**What to produce**
Transcribe the lines from the start of the data below through the line with "def rr(a, b): return R.uniform(a, b)", word for word and nothing more.

**Data lines**
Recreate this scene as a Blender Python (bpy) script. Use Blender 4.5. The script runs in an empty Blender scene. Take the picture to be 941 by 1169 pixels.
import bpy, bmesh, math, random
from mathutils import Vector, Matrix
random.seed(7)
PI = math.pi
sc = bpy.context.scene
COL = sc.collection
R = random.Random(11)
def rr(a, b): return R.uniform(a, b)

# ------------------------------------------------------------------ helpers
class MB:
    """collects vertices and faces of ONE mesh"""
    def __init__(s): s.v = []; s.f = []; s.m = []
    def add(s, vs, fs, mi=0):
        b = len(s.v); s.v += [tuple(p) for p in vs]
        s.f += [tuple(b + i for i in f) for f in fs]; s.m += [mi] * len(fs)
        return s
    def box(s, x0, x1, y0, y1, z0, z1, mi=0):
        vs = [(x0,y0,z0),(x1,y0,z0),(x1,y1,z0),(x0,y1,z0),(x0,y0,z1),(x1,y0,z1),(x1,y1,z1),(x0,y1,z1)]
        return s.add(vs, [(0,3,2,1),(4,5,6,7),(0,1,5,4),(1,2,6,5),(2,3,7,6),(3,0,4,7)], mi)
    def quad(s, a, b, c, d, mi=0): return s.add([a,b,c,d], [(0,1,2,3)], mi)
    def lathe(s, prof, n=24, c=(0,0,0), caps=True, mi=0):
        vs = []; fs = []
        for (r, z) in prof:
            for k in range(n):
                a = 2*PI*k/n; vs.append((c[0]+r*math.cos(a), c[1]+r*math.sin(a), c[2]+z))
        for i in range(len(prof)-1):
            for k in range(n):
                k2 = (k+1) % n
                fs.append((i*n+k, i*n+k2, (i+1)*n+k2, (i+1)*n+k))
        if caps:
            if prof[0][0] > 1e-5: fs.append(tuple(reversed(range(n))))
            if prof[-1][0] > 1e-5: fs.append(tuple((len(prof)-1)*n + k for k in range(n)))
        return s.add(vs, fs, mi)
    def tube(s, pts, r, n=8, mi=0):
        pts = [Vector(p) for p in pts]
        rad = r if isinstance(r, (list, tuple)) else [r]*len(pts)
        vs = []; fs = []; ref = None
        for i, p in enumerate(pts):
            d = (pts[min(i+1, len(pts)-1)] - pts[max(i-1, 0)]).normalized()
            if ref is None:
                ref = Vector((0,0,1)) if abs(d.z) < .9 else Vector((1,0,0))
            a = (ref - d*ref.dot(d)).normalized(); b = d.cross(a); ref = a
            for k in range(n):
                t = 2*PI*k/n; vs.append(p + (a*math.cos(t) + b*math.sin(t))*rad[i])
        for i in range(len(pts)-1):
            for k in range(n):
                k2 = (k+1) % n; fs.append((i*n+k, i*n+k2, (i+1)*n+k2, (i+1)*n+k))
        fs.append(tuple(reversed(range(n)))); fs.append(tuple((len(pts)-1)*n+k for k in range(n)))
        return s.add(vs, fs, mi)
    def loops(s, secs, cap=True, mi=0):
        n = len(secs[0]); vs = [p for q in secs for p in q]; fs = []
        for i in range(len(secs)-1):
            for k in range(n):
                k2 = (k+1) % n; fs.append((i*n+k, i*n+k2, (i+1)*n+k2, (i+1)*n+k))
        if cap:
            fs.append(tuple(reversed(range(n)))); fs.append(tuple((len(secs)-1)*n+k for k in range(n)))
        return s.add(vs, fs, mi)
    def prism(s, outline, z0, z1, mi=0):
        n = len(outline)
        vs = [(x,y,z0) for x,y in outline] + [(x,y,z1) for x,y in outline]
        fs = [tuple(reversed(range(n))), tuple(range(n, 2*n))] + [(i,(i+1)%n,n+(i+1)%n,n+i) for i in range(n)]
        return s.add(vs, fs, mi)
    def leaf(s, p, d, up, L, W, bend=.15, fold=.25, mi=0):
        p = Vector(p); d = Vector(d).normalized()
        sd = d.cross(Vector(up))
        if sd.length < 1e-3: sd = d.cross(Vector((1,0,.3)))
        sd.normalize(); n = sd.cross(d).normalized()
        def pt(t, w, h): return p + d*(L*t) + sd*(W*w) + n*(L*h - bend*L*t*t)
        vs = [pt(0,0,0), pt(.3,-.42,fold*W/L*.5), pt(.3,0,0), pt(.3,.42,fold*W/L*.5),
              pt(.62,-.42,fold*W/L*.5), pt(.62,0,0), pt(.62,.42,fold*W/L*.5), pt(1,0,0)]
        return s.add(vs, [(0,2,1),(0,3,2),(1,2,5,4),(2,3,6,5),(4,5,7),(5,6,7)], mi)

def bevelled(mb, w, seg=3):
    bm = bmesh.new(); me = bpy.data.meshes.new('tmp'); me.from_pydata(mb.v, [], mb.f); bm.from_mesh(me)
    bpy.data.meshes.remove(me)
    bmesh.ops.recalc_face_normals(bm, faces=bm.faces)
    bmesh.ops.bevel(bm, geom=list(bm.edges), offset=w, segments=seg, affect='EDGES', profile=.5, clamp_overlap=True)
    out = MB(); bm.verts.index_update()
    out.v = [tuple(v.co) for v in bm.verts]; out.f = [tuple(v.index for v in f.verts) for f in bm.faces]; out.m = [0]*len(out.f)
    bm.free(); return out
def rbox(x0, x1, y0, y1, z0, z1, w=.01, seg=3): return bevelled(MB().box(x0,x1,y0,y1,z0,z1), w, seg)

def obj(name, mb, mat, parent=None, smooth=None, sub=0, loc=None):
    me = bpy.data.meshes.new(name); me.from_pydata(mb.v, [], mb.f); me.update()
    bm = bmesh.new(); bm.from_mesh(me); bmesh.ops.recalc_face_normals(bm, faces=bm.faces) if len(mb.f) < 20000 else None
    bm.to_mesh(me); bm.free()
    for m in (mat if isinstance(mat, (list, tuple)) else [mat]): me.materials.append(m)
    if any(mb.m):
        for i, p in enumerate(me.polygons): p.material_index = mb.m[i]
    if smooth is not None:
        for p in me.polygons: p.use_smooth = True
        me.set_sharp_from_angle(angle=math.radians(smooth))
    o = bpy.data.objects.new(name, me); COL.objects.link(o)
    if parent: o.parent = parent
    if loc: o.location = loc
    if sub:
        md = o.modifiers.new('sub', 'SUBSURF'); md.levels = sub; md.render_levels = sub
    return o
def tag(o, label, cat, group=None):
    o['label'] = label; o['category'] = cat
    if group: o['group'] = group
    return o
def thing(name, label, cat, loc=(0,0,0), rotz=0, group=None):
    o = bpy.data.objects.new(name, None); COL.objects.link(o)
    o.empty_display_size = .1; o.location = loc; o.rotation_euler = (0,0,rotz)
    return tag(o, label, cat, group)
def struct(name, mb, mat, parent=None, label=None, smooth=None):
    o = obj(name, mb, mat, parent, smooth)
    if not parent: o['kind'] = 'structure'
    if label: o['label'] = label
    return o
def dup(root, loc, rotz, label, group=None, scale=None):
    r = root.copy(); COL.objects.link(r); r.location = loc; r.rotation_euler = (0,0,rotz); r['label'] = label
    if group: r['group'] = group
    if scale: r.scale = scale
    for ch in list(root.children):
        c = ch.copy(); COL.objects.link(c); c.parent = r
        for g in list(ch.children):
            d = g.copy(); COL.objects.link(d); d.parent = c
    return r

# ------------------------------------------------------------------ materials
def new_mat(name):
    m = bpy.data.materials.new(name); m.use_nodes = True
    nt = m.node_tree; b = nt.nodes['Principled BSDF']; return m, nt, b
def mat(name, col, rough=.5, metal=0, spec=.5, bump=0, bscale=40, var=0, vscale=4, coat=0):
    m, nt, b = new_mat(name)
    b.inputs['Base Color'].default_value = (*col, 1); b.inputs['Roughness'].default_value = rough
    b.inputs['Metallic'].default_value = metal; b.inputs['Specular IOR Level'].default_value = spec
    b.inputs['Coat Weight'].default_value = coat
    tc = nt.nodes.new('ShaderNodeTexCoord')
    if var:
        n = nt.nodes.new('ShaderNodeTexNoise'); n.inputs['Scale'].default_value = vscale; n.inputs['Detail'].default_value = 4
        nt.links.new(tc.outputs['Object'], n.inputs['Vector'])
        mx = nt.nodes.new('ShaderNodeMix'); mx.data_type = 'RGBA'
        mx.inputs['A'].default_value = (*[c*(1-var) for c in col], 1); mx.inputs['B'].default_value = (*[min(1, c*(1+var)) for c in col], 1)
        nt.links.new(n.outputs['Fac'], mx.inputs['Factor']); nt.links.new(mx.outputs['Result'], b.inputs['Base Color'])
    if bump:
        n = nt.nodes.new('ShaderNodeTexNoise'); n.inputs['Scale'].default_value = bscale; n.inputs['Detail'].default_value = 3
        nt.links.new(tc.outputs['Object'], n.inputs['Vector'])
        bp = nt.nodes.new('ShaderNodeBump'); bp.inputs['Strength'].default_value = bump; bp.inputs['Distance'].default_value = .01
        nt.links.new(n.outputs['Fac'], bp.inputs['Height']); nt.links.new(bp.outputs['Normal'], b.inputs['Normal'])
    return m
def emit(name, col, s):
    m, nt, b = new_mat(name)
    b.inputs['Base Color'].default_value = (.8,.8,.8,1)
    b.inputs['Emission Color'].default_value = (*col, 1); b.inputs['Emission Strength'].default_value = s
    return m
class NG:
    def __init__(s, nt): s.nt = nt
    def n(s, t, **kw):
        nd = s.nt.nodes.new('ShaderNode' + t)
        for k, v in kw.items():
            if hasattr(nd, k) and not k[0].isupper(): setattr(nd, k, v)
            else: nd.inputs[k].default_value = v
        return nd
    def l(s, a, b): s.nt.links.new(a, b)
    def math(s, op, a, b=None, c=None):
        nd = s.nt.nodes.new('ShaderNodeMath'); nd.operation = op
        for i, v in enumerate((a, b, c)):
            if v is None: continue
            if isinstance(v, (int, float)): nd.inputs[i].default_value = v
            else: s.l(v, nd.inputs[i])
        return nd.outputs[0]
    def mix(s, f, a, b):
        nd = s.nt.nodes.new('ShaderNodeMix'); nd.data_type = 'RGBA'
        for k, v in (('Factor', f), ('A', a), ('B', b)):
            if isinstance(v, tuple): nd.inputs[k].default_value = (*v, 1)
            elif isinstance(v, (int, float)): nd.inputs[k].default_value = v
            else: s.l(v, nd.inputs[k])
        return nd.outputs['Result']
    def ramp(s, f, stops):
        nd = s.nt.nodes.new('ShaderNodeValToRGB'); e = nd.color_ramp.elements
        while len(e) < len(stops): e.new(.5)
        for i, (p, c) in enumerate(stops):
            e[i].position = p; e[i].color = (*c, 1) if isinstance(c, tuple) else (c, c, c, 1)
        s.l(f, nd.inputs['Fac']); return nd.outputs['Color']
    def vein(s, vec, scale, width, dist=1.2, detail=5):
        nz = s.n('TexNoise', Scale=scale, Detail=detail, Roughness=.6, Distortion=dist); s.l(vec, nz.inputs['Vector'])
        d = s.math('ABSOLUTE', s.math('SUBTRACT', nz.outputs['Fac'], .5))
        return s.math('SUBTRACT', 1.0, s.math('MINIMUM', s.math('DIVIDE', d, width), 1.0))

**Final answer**
Recreate this scene as a Blender Python (bpy) script. Use Blender 4.5. The script runs in an empty Blender scene. Take the picture to be 941 by 1169 pixels.
import bpy, bmesh, math, random
from mathutils import Vector, Matrix
random.seed(7)
PI = math.pi
sc = bpy.context.scene
COL = sc.collection
R = random.Random(11)
def rr(a, b): return R.uniform(a, b)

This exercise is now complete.